In spite of its growing ties to the Houthis, Russia must simultaneously maintain positive relations with Saudi Arabia, especially in the context of OPEC. Saudi-Israeli normalization seems an unlikely prospect in the near term, especially if the latest calls for “resettlement” of Palestinians outside Gaza and Riyadh’s reactions are any guide. Yet the Houthis might be tempted to play spoiler by targeting Saudi and/or Israeli interests, putting them at odds with Russia’s efforts to maintain productive relations with both regional heavyweights.
The United States has reactivated its own “maximum pressure” campaign, which sought unsuccessfully to force Tehran to renegotiate the Joint Comprehensive Plan of Action (JCPOA) or abandon it altogether, and has asked Russia for help in negotiations with Iran.
Meanwhile, Saudi Arabia and the UAE have staked their economic transformation on huge artificial intelligence investments with leading U.S. companies, including data centers and related infrastructure. That gives the Houthis a whole new set of potential targets.

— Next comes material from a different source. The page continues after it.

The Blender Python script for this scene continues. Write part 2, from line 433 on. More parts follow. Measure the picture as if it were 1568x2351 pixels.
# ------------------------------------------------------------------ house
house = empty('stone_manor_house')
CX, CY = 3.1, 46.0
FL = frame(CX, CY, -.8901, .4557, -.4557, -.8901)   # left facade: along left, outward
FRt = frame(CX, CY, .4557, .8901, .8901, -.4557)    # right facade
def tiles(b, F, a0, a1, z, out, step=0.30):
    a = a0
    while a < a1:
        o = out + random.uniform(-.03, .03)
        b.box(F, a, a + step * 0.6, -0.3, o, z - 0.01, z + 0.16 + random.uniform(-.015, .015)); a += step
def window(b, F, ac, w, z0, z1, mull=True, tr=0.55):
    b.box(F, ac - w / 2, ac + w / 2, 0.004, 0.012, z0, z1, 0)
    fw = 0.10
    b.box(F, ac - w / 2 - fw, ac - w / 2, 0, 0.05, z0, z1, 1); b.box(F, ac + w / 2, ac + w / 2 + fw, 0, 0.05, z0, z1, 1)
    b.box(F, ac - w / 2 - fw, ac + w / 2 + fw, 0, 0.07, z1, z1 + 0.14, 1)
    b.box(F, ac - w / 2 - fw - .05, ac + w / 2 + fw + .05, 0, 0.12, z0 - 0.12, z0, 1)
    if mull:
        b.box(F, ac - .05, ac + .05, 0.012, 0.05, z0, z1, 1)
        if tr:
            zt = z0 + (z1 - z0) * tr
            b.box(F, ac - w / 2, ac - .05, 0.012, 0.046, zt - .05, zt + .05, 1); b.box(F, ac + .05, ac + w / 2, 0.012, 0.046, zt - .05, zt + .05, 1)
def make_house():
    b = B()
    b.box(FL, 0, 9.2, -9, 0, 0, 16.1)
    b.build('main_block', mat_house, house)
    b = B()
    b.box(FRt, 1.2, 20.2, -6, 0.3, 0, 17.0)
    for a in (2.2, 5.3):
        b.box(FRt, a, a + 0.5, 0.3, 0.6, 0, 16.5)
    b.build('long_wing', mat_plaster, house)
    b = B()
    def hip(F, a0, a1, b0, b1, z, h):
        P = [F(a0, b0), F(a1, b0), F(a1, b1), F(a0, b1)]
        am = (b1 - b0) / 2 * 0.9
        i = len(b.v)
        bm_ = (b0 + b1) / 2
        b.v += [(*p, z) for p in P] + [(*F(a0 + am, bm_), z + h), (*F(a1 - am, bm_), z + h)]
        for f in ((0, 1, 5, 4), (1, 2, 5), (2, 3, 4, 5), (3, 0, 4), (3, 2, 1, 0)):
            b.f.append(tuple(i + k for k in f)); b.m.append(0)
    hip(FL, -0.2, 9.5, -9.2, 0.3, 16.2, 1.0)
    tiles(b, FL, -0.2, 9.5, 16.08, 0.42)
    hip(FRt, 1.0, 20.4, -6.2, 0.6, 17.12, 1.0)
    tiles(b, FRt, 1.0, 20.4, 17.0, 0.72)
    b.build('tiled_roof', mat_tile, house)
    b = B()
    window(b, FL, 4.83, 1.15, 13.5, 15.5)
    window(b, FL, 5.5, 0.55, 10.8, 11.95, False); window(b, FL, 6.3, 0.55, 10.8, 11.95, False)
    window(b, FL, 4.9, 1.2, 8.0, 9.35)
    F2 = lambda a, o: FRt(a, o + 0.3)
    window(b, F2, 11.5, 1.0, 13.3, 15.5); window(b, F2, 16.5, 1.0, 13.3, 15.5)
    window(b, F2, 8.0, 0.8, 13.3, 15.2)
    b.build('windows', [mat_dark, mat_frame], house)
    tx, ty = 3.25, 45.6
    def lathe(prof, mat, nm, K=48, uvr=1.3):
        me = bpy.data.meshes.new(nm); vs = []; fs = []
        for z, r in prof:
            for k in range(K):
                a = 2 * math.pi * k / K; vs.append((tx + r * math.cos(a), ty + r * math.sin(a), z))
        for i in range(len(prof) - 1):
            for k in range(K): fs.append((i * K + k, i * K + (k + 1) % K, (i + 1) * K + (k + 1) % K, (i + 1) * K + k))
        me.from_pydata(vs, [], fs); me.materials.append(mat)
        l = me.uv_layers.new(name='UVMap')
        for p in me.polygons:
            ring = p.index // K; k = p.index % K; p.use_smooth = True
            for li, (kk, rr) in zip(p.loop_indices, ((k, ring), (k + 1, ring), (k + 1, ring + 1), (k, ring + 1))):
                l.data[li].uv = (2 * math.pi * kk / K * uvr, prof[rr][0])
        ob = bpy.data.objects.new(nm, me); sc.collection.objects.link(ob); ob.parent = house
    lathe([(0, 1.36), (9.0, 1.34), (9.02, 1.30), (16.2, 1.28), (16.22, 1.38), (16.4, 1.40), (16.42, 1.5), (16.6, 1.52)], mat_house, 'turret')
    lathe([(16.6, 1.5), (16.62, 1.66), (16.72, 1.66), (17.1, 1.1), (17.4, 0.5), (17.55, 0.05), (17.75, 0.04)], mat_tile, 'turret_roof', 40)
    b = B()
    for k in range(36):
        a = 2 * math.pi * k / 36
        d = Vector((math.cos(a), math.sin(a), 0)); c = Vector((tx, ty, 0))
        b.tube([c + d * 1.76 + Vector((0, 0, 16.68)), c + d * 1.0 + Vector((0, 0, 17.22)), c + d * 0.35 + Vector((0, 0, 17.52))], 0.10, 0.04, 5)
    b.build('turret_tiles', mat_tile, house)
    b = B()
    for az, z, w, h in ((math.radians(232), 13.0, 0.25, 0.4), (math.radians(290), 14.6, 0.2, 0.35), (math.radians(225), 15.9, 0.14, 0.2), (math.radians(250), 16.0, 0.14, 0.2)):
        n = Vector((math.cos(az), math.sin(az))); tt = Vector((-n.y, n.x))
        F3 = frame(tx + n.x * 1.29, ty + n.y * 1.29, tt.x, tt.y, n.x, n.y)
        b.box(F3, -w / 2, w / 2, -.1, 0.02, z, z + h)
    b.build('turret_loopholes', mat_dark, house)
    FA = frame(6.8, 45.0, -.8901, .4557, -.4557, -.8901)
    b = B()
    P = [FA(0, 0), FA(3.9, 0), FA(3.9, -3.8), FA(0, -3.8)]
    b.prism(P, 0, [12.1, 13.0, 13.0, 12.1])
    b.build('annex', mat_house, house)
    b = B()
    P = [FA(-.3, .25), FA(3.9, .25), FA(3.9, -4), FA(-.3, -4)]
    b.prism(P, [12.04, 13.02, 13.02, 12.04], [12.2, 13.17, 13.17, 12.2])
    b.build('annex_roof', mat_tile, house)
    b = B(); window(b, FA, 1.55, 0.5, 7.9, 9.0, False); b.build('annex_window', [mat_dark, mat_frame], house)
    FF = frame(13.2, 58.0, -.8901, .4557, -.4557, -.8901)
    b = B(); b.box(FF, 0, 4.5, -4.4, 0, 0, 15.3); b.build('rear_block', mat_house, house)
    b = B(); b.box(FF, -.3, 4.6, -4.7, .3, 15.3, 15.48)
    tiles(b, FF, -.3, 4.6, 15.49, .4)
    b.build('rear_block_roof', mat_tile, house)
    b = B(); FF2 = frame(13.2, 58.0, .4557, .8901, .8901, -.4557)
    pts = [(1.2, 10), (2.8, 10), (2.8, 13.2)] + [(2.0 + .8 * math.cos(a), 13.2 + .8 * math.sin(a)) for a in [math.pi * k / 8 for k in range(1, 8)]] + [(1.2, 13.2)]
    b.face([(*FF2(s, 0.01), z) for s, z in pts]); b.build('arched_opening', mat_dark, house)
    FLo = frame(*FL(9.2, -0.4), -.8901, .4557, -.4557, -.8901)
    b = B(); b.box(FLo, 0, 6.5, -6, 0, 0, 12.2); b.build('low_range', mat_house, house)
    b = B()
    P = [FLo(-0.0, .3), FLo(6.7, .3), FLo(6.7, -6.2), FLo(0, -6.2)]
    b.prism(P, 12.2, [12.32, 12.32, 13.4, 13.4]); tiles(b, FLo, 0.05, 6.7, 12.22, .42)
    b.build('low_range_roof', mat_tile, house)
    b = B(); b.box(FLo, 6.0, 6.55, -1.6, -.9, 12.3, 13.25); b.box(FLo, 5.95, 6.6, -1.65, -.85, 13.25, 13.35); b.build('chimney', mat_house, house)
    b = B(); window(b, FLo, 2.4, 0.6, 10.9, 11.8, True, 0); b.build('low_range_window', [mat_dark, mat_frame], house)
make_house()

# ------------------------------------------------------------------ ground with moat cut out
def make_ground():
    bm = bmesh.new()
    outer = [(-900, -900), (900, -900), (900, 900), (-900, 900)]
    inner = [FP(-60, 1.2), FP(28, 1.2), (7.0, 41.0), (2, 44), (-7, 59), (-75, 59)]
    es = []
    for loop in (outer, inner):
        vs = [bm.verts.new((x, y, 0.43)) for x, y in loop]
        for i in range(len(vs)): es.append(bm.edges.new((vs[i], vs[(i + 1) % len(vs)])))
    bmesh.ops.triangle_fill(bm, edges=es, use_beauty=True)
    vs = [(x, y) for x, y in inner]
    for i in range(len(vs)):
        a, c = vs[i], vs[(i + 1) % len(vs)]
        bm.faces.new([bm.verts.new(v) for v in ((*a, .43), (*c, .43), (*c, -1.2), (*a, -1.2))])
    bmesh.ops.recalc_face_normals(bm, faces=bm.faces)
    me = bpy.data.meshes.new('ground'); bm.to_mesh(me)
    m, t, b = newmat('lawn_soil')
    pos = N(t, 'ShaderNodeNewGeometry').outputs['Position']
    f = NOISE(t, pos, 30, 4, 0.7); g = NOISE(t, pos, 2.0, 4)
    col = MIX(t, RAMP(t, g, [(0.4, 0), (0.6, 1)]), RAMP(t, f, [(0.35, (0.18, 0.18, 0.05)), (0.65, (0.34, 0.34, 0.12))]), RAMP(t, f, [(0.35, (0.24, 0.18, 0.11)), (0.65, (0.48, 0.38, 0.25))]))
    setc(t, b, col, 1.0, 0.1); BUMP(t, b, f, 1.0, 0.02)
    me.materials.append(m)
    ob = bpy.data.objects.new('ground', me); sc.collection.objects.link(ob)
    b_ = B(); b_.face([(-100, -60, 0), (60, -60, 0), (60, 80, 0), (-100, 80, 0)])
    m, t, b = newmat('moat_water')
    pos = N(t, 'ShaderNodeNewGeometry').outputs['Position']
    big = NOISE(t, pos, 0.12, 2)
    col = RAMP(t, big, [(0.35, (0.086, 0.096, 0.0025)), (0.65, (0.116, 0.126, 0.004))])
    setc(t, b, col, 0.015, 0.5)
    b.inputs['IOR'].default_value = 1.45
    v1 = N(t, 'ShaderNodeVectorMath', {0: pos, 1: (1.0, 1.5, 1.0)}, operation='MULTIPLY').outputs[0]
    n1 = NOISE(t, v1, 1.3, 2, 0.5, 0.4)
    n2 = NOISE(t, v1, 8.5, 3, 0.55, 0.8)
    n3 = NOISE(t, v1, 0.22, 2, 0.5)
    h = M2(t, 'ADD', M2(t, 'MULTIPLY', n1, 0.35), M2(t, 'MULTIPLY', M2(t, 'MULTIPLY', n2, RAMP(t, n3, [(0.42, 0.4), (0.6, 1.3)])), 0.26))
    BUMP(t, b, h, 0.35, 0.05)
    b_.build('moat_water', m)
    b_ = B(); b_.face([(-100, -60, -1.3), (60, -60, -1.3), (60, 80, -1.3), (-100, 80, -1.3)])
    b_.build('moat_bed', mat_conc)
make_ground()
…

Many of the JCPOA’s critics pointed to its failure to curb Iranian support to terrorism and regional groups, yet wanting to halt Iran’s nuclear progress and support to proxies, the United States now finds itself asking for help from Russia as it simultaneously provides support to Iran and the Houthis—playing the role of arsonist and firefighter, as some have observed. If diplomacy with Iran fails and the United States or Israel attacks Iran’s nuclear program, the Houthis will almost certainly be a part of Iran’s asymmetric response, and Russia will have to decide whether it can afford to stay neutral.
TITLE: Signs U.S. Massing B-2 Spirit Bombers In Diego Garcia
https://www.twz.com/air/signs-u-s-massing-b-2-spirit-bombers-in-diego-garcia
EXCERPTS: A significant force of B-2 Spirit stealth bombers looks to be currently wending its way to the Indian Ocean island of Diego Garcia. Satellite imagery shows at least three C-17 cargo planes and 10 aerial refueling tankers forward-deployed in the last 48 hours to the highly strategic British territory, which has been used as a staging point for U.S. strikes in the Middle East on multiple occasions in the past. The build-up comes amid a new surge in U.S. strikes targeting the Houthis and growing warnings to Iran from the Trump administration over support for the Yemeni militants and Tehran’s nuclear ambitions.
Major movements of C-17s and tankers to the Indian Ocean island, as well as to Hickam in Hawaii and Andersen Air Force Base in Guam, look to have started last week, according to online flight tracking data and information from the international Aircraft Communications Addressing and Reporting System (ACARS).
Separately, Politico reported last week that Secretary of Defense Pete Hegseth had extended the U.S. Navy aircraft carrier USS Harry S. Truman‘s current Middle Eastern deployment and directed another carrier strike group, led by the USS Carl Vinson, to join it in the region. Online flight tracking data and air traffic control recordings have pointed to a recent deployment of Air Force F-35A Joint Strike Fighters to the Middle East, as well.
Overall, what has been observed so far with regard to Diego Garcia represents a force package that is significantly larger than what has typically been associated with routine Bomber Task Force deployments globally, as well as exercises, in recent years.
A deployment of just four B-2s, representing 20 percent of the Air Force’s total fleet of the stealth bombers, to Australia in 2022 was seen as sending a significant signal to China and other potential adversaries, as well as to America’s allies and partners across the Indo-Pacific region. Two years earlier, six B-52s went to Diego Garcia in another show of force in the wake of the U.S. military killing Qasem Soleimani, then head of the Quds Force external operations arm of Iran’s Islamic Revolutionary Guard Corps, in neighboring Iraq.
The Indian Ocean island was notably used as a primary launchpad for bomber strikes in the opening phases of Operation Enduring Freedom in Afghanistan in 2001 and Operation Iraqi Freedom in that country in 2003. Bombers continued to fly combat missions from the Indian Ocean base for some time afterward.
It is very important to note here that Diego Garcia, unlike bases in the Middle East or aircraft carriers operating in the region, is largely out of the reach of the missiles and drones available now to either the Houthis or Iran. Iran’s current longest-range ballistic missiles are generally assessed to have maximum ranges around 1,242 miles (2,000 kilometers). At its shortest, the distance between the Indian Ocean island and Iran is some 2,358 miles (3,795 kilometers).
Diego Garcia’s general location relative to various potential hotspots only adds to its strategic significance. The island’s lagoon is also used to host a U.S. Military Sealift Command Prepositioning Ship Squadron full of military vehicles, ammunition, and other materiel for rapid deployment in the event of any of a host of contingencies.